Il patto si è rotto, Melodia minaccia, distrugge le terre della famiglia di Franca, brucia il loro casolare. Inutilmente. II 26 dicembre 1965, con 12 uomini armati, rapisce Franca e il fratellino di 8 anni, picchia la loro madre e distrugge la casa.

La sera la banda rilascia il bambino, ma tiene in ostaggio la ragazza per una settimana, senza darle da mangiare. Melodia la insulta, la picchia e la stupra.

E’ il primo gennaio del ’66. Melodia chiede il matrimonio riparatore, previsto dall’articolo 544 del codice penale:

“Per i delitti preceduti dal capo primo e dall’articolo 530, il matrimonio che l’autore del reato contragga con la persona offesa, estingue il reato, anche riguardo a coloro che sono concorsi nel reato medesimo; e, se vi è stata condanna, ne cessano l’esecuzione e gli effetti penali”. La legge italiana nel 1966 ancora dice che, se Franca sposasse il suo violentatore, il reato si estinguerebbe e non ci sarebbe processo né per sequestro di persona, né per violenza carnale, né per Melodia né per i suoi complici. In più, il matrimonio “preserverebbe” Franca dalle conseguenze di una logica antica e patriarcale. Una ragazza già promessa, non più illibata, chi la vorrà più?

La famiglia Viola invece avvisa la polizia che, in poche ore, libera Franca dopo 8 giorni di sequestro, arrestando Melodia e i suoi complici.

Franca non accetta le nozze riparatrici, testimonia a processo contro Melodia e si difende dalla facile e falsa accusa di un rapporto consenziente. Il giudice condanna a 11 anni di prigione Melodia e ad altre pene i suoi complici.

“C’era la paura che dopo il rapimento e la violenza fossi disonorata e quindi destinata a rimanere zitella per tutta la vita. Ma non me ne importava niente, avrei preferito mille volte vivere da nubile a casa dei miei genitori piuttosto che sposare un uomo che mi ispirava brutti sentimenti.

Io non sono proprietà di nessuno, nessuno può costringermi ad amare una persona che non rispetto, l’onore lo perde chi le fa certe cose, non chi le subisce”.

Un anno dopo il processo Franca si sposa l’amico d’infanzia Giuseppe in un matrimonio d’amore.

Il coraggio di Franca Viola e della sua famiglia hanno contribuito ad aprire la discussione sui diritti della donna rispetto al matrimonio, sulle violenze protette dalla cultura patriarcale, su una legge barbara.
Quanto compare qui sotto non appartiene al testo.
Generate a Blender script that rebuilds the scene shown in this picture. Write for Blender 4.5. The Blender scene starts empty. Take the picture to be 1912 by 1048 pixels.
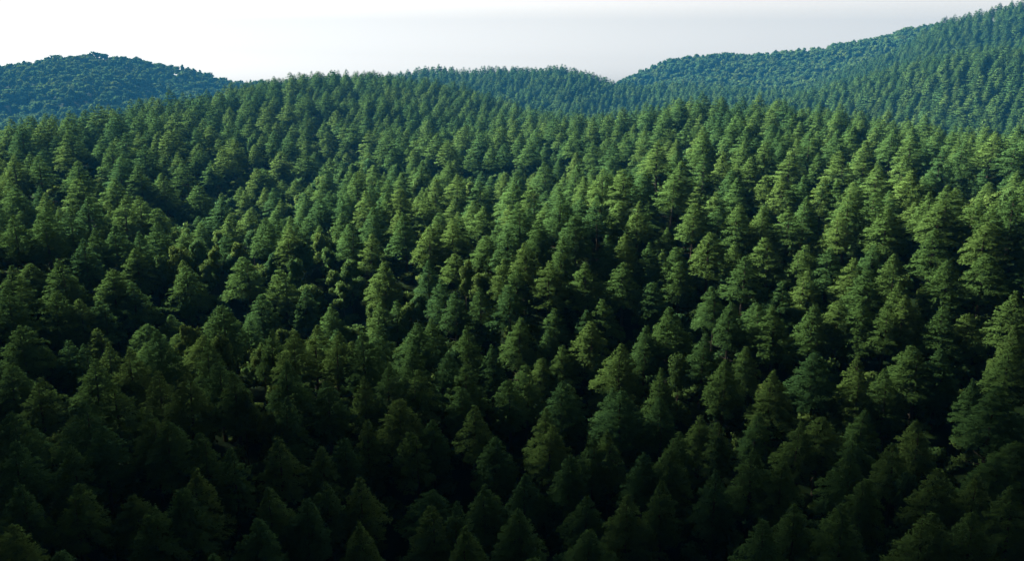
import bpy, math, numpy as np
from mathutils import Vector

# ------------------------------------------------------------------ camera, sky, sun, exposure
SC = bpy.context.scene
COL = SC.collection
CAMZ, PITCH, FPX = 70.0, math.radians(14.0), 1500.0 / 1912.0
cam_d = bpy.data.cameras.new('camera')
cam_d.sensor_width = 36.0
cam_d.lens = 36.0 * FPX
cam_d.clip_start, cam_d.clip_end = 0.5, 6000.0
cam = bpy.data.objects.new('camera', cam_d); COL.objects.link(cam)
cam.location = (0, 0, CAMZ)
cam.rotation_euler = (math.pi / 2 - PITCH, 0, 0)
SC.camera = cam

SUN_EL = math.radians(39.0)
SUN_AZ = math.radians(-64.0)          # from +Y towards +X: left of the view, a little ahead
EXPOSURE = 2.7
SKY_STRENGTH = 0.05
world = bpy.data.worlds.new('World'); SC.world = world
world.use_nodes = True
nt = world.node_tree; nt.nodes.clear()
wo = nt.nodes.new('ShaderNodeOutputWorld'); bg = nt.nodes.new('ShaderNodeBackground')
sky = nt.nodes.new('ShaderNodeTexSky'); sky.sky_type = 'NISHITA'; sky.sun_disc = False
sky.sun_elevation = SUN_EL; sky.sun_rotation = SUN_AZ
sky.air_density = 1.0; sky.dust_density = 0.7; sky.ozone_density = 1.0; sky.altitude = 200
hs = nt.nodes.new('ShaderNodeHueSaturation'); hs.inputs['Saturation'].default_value = 0.0   # pale, milky overcast sky
tint = nt.nodes.new('ShaderNodeMixRGB'); tint.blend_type = 'MULTIPLY'; tint.inputs[0].default_value = 1.0
tint.inputs[2].default_value = (1.0, 0.945, 0.855, 1)
nt.links.new(sky.outputs[0], hs.inputs['Color']); nt.links.new(hs.outputs[0], tint.inputs[1]); nt.links.new(tint.outputs[0], bg.inputs[0])
bg.inputs[1].default_value = SKY_STRENGTH
nt.links.new(bg.outputs[0], wo.inputs[0])

sun_d = bpy.data.lights.new('sun', 'SUN'); sun_d.energy = 5.0; sun_d.angle = math.radians(5.0)
sun_d.color = (1.0, 0.94, 0.83)
sun = bpy.data.objects.new('sun', sun_d); COL.objects.link(sun)
to_sun = Vector((math.sin(SUN_AZ) * math.cos(SUN_EL), math.cos(SUN_AZ) * math.cos(SUN_EL), math.sin(SUN_EL)))
sun.rotation_euler = to_sun.to_track_quat('Z', 'Y').to_euler()
sun.location = to_sun * 900
SC.view_settings.view_transform = 'Standard'; SC.view_settings.look = 'None'
SC.view_settings.exposure = EXPOSURE; SC.view_settings.gamma = 1.0
SC.view_settings.use_curve_mapping = False
SC.cycles.max_bounces = 4; SC.cycles.diffuse_bounces = 2; SC.cycles.transmission_bounces = 2
SC.cycles.volume_bounces = 0; SC.cycles.use_denoising = True

# ------------------------------------------------------------------ helpers
def tag(o, label=None, cat=None, group=None, kind=None):
    if label: o['label'] = label
    if cat: o['category'] = cat
    if group: o['group'] = group
    if kind: o['kind'] = kind
    return o
def link(o, parent=None):
    COL.objects.link(o)
    if parent: o.parent = parent
    return o
def table(s): return np.array([[float(v) for v in t.split(',')] for t in s.split()])
def vnoise(x, y, s, seed):
    """smooth value noise in -1..1, wavelength s"""
    x = np.asarray(x, float) / s; y = np.asarray(y, float) / s
    xi, yi = np.floor(x), np.floor(y); fx, fy = x - xi, y - yi
    fx = fx * fx * (3 - 2 * fx); fy = fy * fy * (3 - 2 * fy)
    def h(a, b):
        v = np.sin(a * 127.1 + b * 311.7 + seed * 74.7) * 43758.5453
        return v - np.floor(v)
    return 2 * ((h(xi, yi) * (1 - fx) + h(xi + 1, yi) * fx) * (1 - fy)
                + (h(xi, yi + 1) * (1 - fx) + h(xi + 1, yi + 1) * fx) * fy) - 1

# ------------------------------------------------------------------ materials
def foliage_mat(name, cols, trans=0.18, patch=0.35):
    m = bpy.data.materials.new(name); m.use_nodes = True
    t = m.node_tree; t.nodes.clear(); N = t.nodes.new; L = t.links.new
    out = N('ShaderNodeOutputMaterial')
    oi = N('ShaderNodeObjectInfo')
    ramp = N('ShaderNodeValToRGB'); e = ramp.color_ramp.elements
    e[0].position = 0.0; e[0].color = (*cols[0], 1)
    e[1].position = 1.0; e[1].color = (*cols[-1], 1)
    for i, c in enumerate(cols[1:-1]):
        k = e.new((i + 1) / (len(cols) - 1)); k.color = (*c, 1)
    geo = N('ShaderNodeNewGeometry')
    no = N('ShaderNodeTexNoise'); no.inputs['Scale'].default_value = 0.022; no.inputs['Detail'].default_value = 2.0
    L(geo.outputs['Position'], no.inputs['Vector'])
    mx = N('ShaderNodeMath'); mx.operation = 'MULTIPLY_ADD'           # stands of one species share a hue
    L(no.outputs['Fac'], mx.inputs[0]); mx.inputs[1].default_value = patch * 2; mx.inputs[2].default_value = -patch
    ad = N('ShaderNodeMath'); ad.operation = 'ADD'; ad.use_clamp = True
    L(oi.outputs['Random'], ad.inputs[0]); L(mx.outputs[0], ad.inputs[1])
    L(ad.outputs[0], ramp.inputs['Fac'])
    n2 = N('ShaderNodeTexNoise'); n2.inputs['Scale'].default_value = 1.6; n2.inputs['Detail'].default_value = 3.0
    L(geo.outputs['Position'], n2.inputs['Vector'])
    v = N('ShaderNodeMapRange'); v.inputs['From Min'].default_value = 0.25; v.inputs['From Max'].default_value = 0.75
    v.inputs['To Min'].default_value = 0.7; v.inputs['To Max'].default_value = 1.3
    L(n2.outputs['Fac'], v.inputs['Value'])
    mul = N('ShaderNodeMixRGB'); mul.blend_type = 'MULTIPLY'; mul.inputs['Fac'].default_value = 1.0
    L(ramp.outputs['Color'], mul.inputs[1]); L(v.outputs['Result'], mul.inputs[2])
    d = N('ShaderNodeBsdfDiffuse'); tr = N('ShaderNodeBsdfTranslucent'); mix = N('ShaderNodeMixShader')
    mix.inputs[0].default_value = trans
    L(mul.outputs[0], d.inputs['Color']); L(mul.outputs[0], tr.inputs['Color'])
    L(d.outputs[0], mix.inputs[1]); L(tr.outputs[0], mix.inputs[2]); L(mix.outputs[0], out.inputs['Surface'])
    return m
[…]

Nel 1981 l’Italia ha infine abrogato il “matrimonio riparatore”.

Solo l’8 marzo del 2014 viene pubblicamente suggellato il valore civile della scelta coraggiosa di Franca Viola, che quel giorno, al Quirinale, viene insignita di una importantissima onorificenza dal presidente emerito Giorgio Napolitano, per il coraggioso gesto da lei compiuto.

Dirà Franca: “Ho fatto la cosa più normale del mondo. Rifiutare di sposare un uomo che non amavo. Le sembra così eroico?”

Si, sembra eroico. E se il sacrificio di Saman ci appare oggi così feroce, disumano e ormai per noi inconcepibile, lo dobbiamo anche a Franca Viola, a quel suo gesto così rivoluzionario nella sua normalità.